Once ‘Stolen,’ NASA Gives Away ’70s-Era Spacecraft to Citizen Scientists

The complicated path of the satellite, which visited a comet before any other country could get there. NASA/Wikipedia

For the first time ever, NASA has agreed to allow a group of citizen scientists to contact and try to take control of a ’70s-era spacecraft that has been moving through its orbit with no scientific purpose since 1997, the agency announced Wednesday.

The satellite, called the International Sun-Earth Explorer 3 (ISEE-3), was launched in 1978 and used to study solar wind. In 1983, former NASA mission design specialist Robert Farquhar famously “stole” the satellite, redirecting its trajectory so that it intercepted a comet before any other nations’ spacecraft managed the feat.

GPN-2000-001330 NASA's International Sun-Earth Explorer C before launch. NASA/Wikipedia

We beat all the other countries of the world, Farquhar told NPR. The European Space Agency. The Russians. The Japanese.

ISEE-3 completed its renegade mission in 1985 and began flying in an orbit that Farquhar designed to eventually bring it near to Earth. Finally, 31 years later, the spacecraft is scheduled to make its closest approach to Earth this August, according to NASA.

That’s when the American team of engineers of ISEE-3 Reboot Project, working with California company Skycorp, hope to make contact with the spacecraft.
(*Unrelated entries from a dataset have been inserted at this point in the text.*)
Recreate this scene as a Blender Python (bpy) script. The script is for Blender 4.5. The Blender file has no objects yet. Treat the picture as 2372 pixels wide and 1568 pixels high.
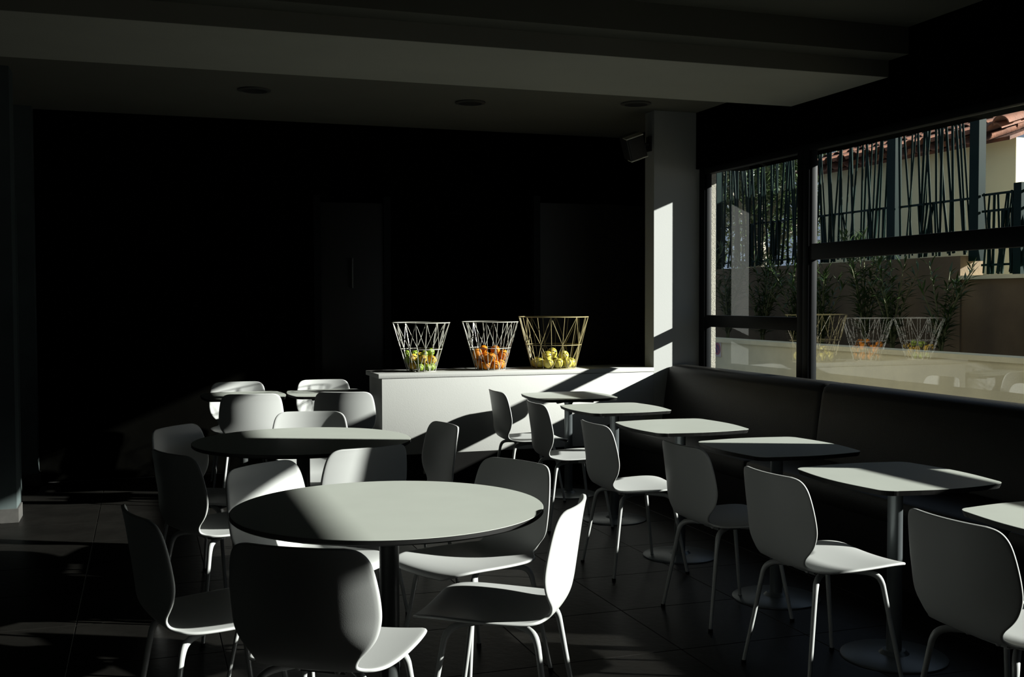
import bpy, bmesh, math, random
from mathutils import Vector, Matrix
random.seed(7)
scene = bpy.context.scene
C = scene.collection

# ---------------------------------------------------------------- camera
cam_d = bpy.data.cameras.new('camera')
cam = bpy.data.objects.new('camera', cam_d)
C.objects.link(cam)
FPX = 2517.34
R = Matrix(((0.94671, 0.01410, -0.32178), (-0.32204, 0.03232, -0.94618), (-0.00294, 0.99938, 0.03514)))
cam.matrix_world = Matrix.Translation((0, 0, 1.45)) @ R.to_4x4()
cam_d.sensor_fit = 'HORIZONTAL'
cam_d.sensor_width = 36.0
cam_d.lens = FPX * 36.0 / 2372.0
cam_d.clip_start = 0.02
cam_d.clip_end = 300
scene.camera = cam

# ---------------------------------------------------------------- world, sun, exposure
SUN_TRAVEL = Vector((-1.0, 0.46, -0.425))
world = bpy.data.worlds.new('world')
scene.world = world
world.use_nodes = True
wn = world.node_tree
bgn = wn.nodes['Background']
bgn.inputs['Color'].default_value = (0.60, 0.76, 1.0, 1)
bgn.inputs['Strength'].default_value = 0.35
sun_d = bpy.data.lights.new('sun', 'SUN')
sun_d.energy = 21.0
sun_d.angle = math.radians(0.75)
sun_d.color = (1.0, 0.985, 0.93)
sun = bpy.data.objects.new('sun', sun_d)
C.objects.link(sun)
sun.rotation_euler = SUN_TRAVEL.to_track_quat('-Z', 'Y').to_euler()
sun.location = (20, -8, 10)
vs = scene.view_settings
vs.view_transform = 'Standard'
vs.look = 'None'
vs.exposure = 0.0
vs.gamma = 1.0
vs.use_curve_mapping = False


# ---------------------------------------------------------------- materials
def mat(name, col, rough=0.5, metal=0.0, spec=0.5, noise=0.0, nscale=8.0, bump=0.0, bscale=60.0, col2=None):
    m = bpy.data.materials.new(name)
    m.use_nodes = True
    nt = m.node_tree
    b = nt.nodes['Principled BSDF']
    b.inputs['Roughness'].default_value = rough
    b.inputs['Metallic'].default_value = metal
    b.inputs['Specular IOR Level'].default_value = spec
    c4 = (*col, 1)
    b.inputs['Base Color'].default_value = c4
    tc = nt.nodes.new('ShaderNodeTexCoord')
    if noise or col2:
        n = nt.nodes.new('ShaderNodeTexNoise')
        n.inputs['Scale'].default_value = nscale
        n.inputs['Detail'].default_value = 5
        nt.links.new(tc.outputs['Object'], n.inputs['Vector'])
        r = nt.nodes.new('ShaderNodeValToRGB')
        r.color_ramp.elements[0].position = 0.3
        r.color_ramp.elements[1].position = 0.7
        lo = col2 if col2 else tuple(max(0, v * (1 - noise)) for v in col)
        hi = col if col2 else tuple(min(1, v * (1 + noise)) for v in col)
        r.color_ramp.elements[0].color = (*lo, 1)
        r.color_ramp.elements[1].color = (*hi, 1)
        nt.links.new(n.outputs['Fac'], r.inputs['Fac'])
        nt.links.new(r.outputs['Color'], b.inputs['Base Color'])
    if bump:
        n2 = nt.nodes.new('ShaderNodeTexNoise')
        n2.inputs['Scale'].default_value = bscale
        n2.inputs['Detail'].default_value = 4
        nt.links.new(tc.outputs['Object'], n2.inputs['Vector'])
        bp = nt.nodes.new('ShaderNodeBump')
        bp.inputs['Strength'].default_value = bump
        bp.inputs['Distance'].default_value = 0.01
        nt.links.new(n2.outputs['Fac'], bp.inputs['Height'])
        nt.links.new(bp.outputs['Normal'], b.inputs['Normal'])
    return m


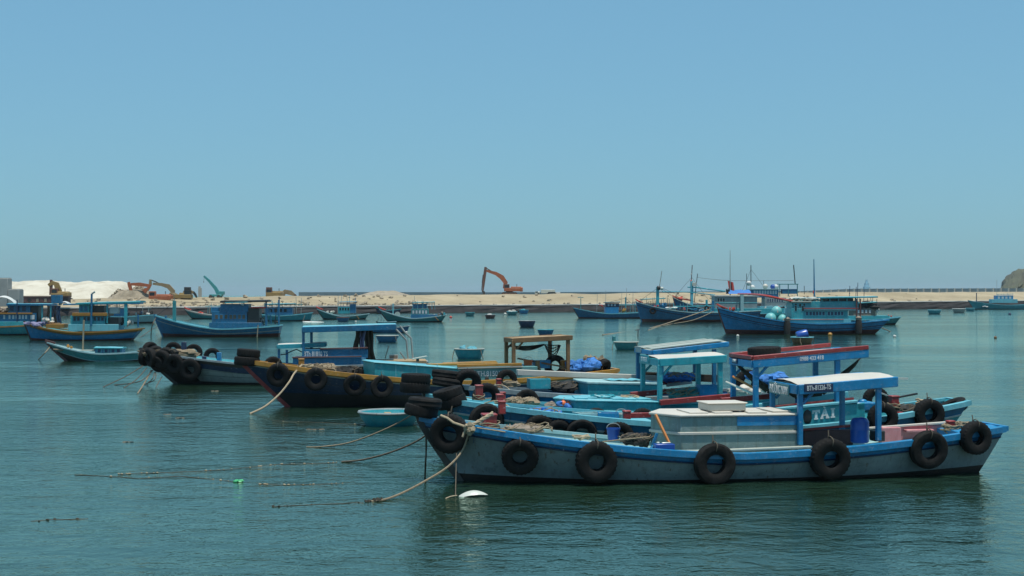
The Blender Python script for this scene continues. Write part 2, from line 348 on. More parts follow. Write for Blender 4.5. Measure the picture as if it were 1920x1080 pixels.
        for nm, sp in (('foredeck', fore), ('stern_deck', aft)):
            if sp:
                t0, t1, mm, dz = sp; mb = MB(); n = 8; g = []
                for k in range(n + 1):
                    t = lerp(t0, t1, k / n); p = s.pt(t, s.sheer(t), 1, 0.06); z = s.sheer(t) - dz
                    g.append([Vector((p.x, -p.y, z)), Vector((p.x, 0, z + 0.03)), Vector((p.x, p.y, z))])
                mb.grid(g[::-1]); e = g[-1] if nm == 'foredeck' else g[0]
                mb.add([*e, *[Vector((p.x, p.y, p.z - 0.35)) for p in e[::-1]]], [(0, 1, 2, 3, 4, 5)]); mb.build(nm, mm, s.root)
        return s
    def seams(s, ds, m='plategrey', n=40, h=.014):
        for d in ds:
            mb = MB()
            for side in (-1, 1):
                g = []
                for k in range(n + 1):
                    t = .04 + .95 * k / n; z = lerp(s.sheer(t) - .28, .14 + .1 * (2 * t - 1) ** 2, d); g.append([s.pt(t, z, side, -.004), s.pt(t, z - h, side, -.004)])
                mb.grid(g if side == -1 else g[::-1])
            mb.build('plank_seam', m, s.root)
    # ---- fittings placed on the boat
    def box(s, px0, px1, pyt, pyb, hw, name, m, parent=None, vc=0.0, bevel=0.02):
        """box whose near face fills the photo rectangle; near face at v = vc - hw"""
        a = s.at(px0, pyb, vc - hw); b = s.at(px1, pyt, vc - hw)
        o = MB().box(((a.x + b.x) / 2, vc, (a.z + b.z) / 2), (b.x - a.x, 2 * hw, b.z - a.z)).build(name, m, parent or s.root, bevel=bevel); return o, a, b
    def wins(s, parent, pxs, wpx, pyt, pyb, v, m='pane', frame=None, name='window'):
        for px in pxs:
            a = s.at(px - wpx / 2, pyb, v); b = s.at(px + wpx / 2, pyt, v); mb = MB().box(((a.x + b.x) / 2, v - 0.012, (a.z + b.z) / 2), (b.x - a.x, 0.03, b.z - a.z), 0)
            if frame:
                mb.box(((a.x + b.x) / 2, v - 0.004, (a.z + b.z) / 2), (b.x - a.x + 0.09, 0.03, b.z - a.z + 0.09), 1); mb.build(name, [m, frame], parent)
            else: mb.build(name, m, parent)
    def pole(s, px0, py0, px1, py1, v, r, m, name='pole', v1=None, r1=None, parent=None, sq=False):
        a = s.at(px0, py0, v); b = s.at(px1, py1, v if v1 is None else v1)
        mb = MB(); mb.bar(a, b, 2 * r, 2 * r) if sq else mb.tube([a, b], r, 8, r1=r1); return mb.build(name, m, parent or s.root, bevel=0.01 if sq and r > 0.03 else 0)
    def roof(s, px0, py0, px1, py1, hw, th, mtop, mside, vc=0.0, name='canopy_roof', fas=0.17, crown=0.05, fname='fascia', over=0.0):
        """flat canopy: top sheet and fascia boards; near top edge runs px0,py0 -> px1,py1"""
        a = s.at(px0, py0, vc - hw); b = s.at(px1, py1, vc - hw); n = 6; mb = MB(); g = []
        for k in range(n + 1):
            t = k / n; x = lerp(a.x, b.x, t); z = lerp(a.z, b.z, t) + 0.012 * math.sin(t * 9 + a.x)
            g.append([(x, vc + hw * q, z + crown * (1 - q * q)) for q in (-1, -0.5, 0, 0.5, 1)])
        mb.grid(g[::-1]); mb.grid([[(p[0], p[1], p[2] - th) for p in r] for r in g])
        top = mb.build(name, mtop, s.root); f = 0.035
        for q in (-1, 1):
            mb = MB(); mb.add([(a.x, vc + q * hw - f, a.z - fas), (b.x, vc + q * hw - f, b.z - fas), (b.x, vc + q * hw + f, b.z - fas), (a.x, vc + q * hw + f, a.z - fas), (a.x, vc + q * hw - f, a.z + 0.02), (b.x, vc + q * hw - f, b.z + 0.02), (b.x, vc + q * hw + f, b.z + 0.02), (a.x, vc + q * hw + f, a.z + 0.02)],
                   [(0, 3, 2, 1), (4, 5, 6, 7), (0, 1, 5, 4), (1, 2, 6, 5), (2, 3, 7, 6), (3, 0, 4, 7)]); mb.build(fname, mside, s.root, bevel=0.015)
        for p in (a, b):
            MB().box((p.x, vc, p.z - fas / 2 + 0.008), (2 * f, 2 * hw - 2 * f - 0.004, fas)).build(fname, mside, s.root, bevel=0.01)
        return a, b, top
    def post(s, px, pyt, pyb, v, wd, m, name='post'):
        a = s.at(px, pyt, v); b = s.at(px, pyb, v); MB().box((b.x, v, (a.z + b.z) / 2), (wd, wd, a.z - b.z)).build(name, m, s.root, bevel=0.012)
    def postu(s, u, v, zt, zb, wd, m, name='post'): MB().box((u, v, (zt + zb) / 2), (wd, wd, zt - zb)).build(name, m, s.root, bevel=0.012)
    def world(s, p): return s.M @ Vector(p)

# ------------------------------------------------------------------ tyres (fenders): one mesh, every tyre its own thing
def tyre_mesh(kind=0):
    n = 56; prof = [(0.42, -0.12), (0.40, -0.25), (0.50, -0.32), (0.76, -0.345), (0.90, -0.32), (0.965, -0.27), (0.992, -0.15), (1.0, -0.035), (1.0, 0.035), (0.992, 0.15), (0.965, 0.27), (0.90, 0.32), (0.76, 0.345), (0.50, 0.32), (0.40, 0.25), (0.42, 0.12), (0.46, 0.08), (0.88, 0.16), (0.92, 0.0), (0.88, -0.16), (0.46, -0.08)]
    if kind: prof = [(r if r > .6 else r * 1.14, z * .84) for r, z in prof]
    N = len(prof); mb = MB(); vs = []
    for k in range(n):
        a = 2 * math.pi * k / n; wob = 1 + (.012 * math.sin(2 * a + kind) if kind else 0)
        for i, (r, z) in enumerate(prof):
            r *= wob
            if kind == 0 and k % 2 == 0 and 4 <= i <= 6 or (kind == 0 and k % 2 == 1 and 9 <= i <= 11): r -= 0.045
            if i in (7, 8): r -= 0.03
            if kind and i in (5, 10): r -= 0.02
            vs.append((r * math.cos(a), z, r * math.sin(a)))
    fs = [(k * N + i, k * N + (i + 1) % N, ((k + 1) % n) * N + (i + 1) % N, ((k + 1) % n) * N + i) for k in range(n) for i in range(N)]
    mb.add(vs, fs); return mb.mesh('tyre', 'rubberworn' if kind else 'rubber', ang=30)
TYRE = tyre_mesh(); TYREW = tyre_mesh(1)
def lash_mesh():
    mb = MB(); pts = [(0.30 * math.sin(a) * 1.0, -0.31 * math.cos(a) - 0.02, 0.80 + 0.26 * math.sin(a)) for a in [i * 2 * math.pi / 10 for i in range(10)]]
    pts = [(0.02 * math.sin(3 * a), 0.36 * math.cos(a), 0.80 + 0.27 * math.sin(a)) for a in [i * 2 * math.pi / 12 for i in range(13)]]
    mb.tube(pts, 0.03, 6); mb.tube([(0, 0.30, 0.95), (0.03, 0.33, 1.12), (0.05, 0.42, 1.30)], 0.03, 6); return mb.mesh('lashing', 'ropedark')
LASH = lash_mesh()
def tyre(b, label, px, py, dia, v=None, off=None, flat=False, yaw=0, tilt=0, roll=None, lash=True, group='old tyres hung as fenders'):
    r = dia / 2
    p = b.side(px, py, (off if off is not None else r * 0.30)) if v is None else b.at(px, py, v)
    o = bpy.data.objects.new('tyre_fender', TYREW if rnd.random() < 0.4 else TYRE); sc.collection.objects.link(o); o.location = b.world(p); o.scale = (r, r, r)
    roll = rnd.uniform(-0.5, 0.5) if roll is None else roll; yaw += rnd.uniform(-.08, .08); tilt += rnd.uniform(-.07, .07)
    M = Matrix.Rotation(b.rz, 4, 'Z') @ Matrix.Rotation(yaw, 4, 'Z')
    if flat: M = M @ Matrix.Rotation(tilt, 4, 'Y') @ Matrix.Rotation(R(90), 4, 'X') @ Matrix.Rotation(rnd.uniform(0, 6), 4, 'Y')
    else: M = M @ Matrix.Rotation(tilt, 4, 'X') @ Matrix.Rotation(roll, 4, 'Y')
    o.rotation_euler = M.to_euler(); tag(o, label, 'tyre', group)
    if lash and not flat:
        c = bpy.data.objects.new('lashing', LASH); sc.collection.objects.link(c); c.parent = o; c.matrix_local = Matrix.Rotation(-roll, 4, 'Y')
    return o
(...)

The group crowdfunded just under $150,000 to salvage the spacecraft, replete with its 70s-era technology, scrapped by NASA long ago. The satellite is believed to still have fuel and working scientific instruments.

ISEE3-ICE Beep, beep, beep. NASA/Wikipedia

“NASA has shared technical data with these citizen scientists to help them communicate with and return data from ISEE-3,” NASA wrote in a statement. “New data resulting from the project will be shared with the science community and the public, providing a unique tool for teaching students and the public about spacecraft operations and data gathering. The data also will provide valuable information about the effects of the space environment on the 36-year-old spacecraft.”

If we are successful, it may also still be able to chase yet another comet,” wrote Keith Cowing, a former NASA engineer and member of the Reboot Project team.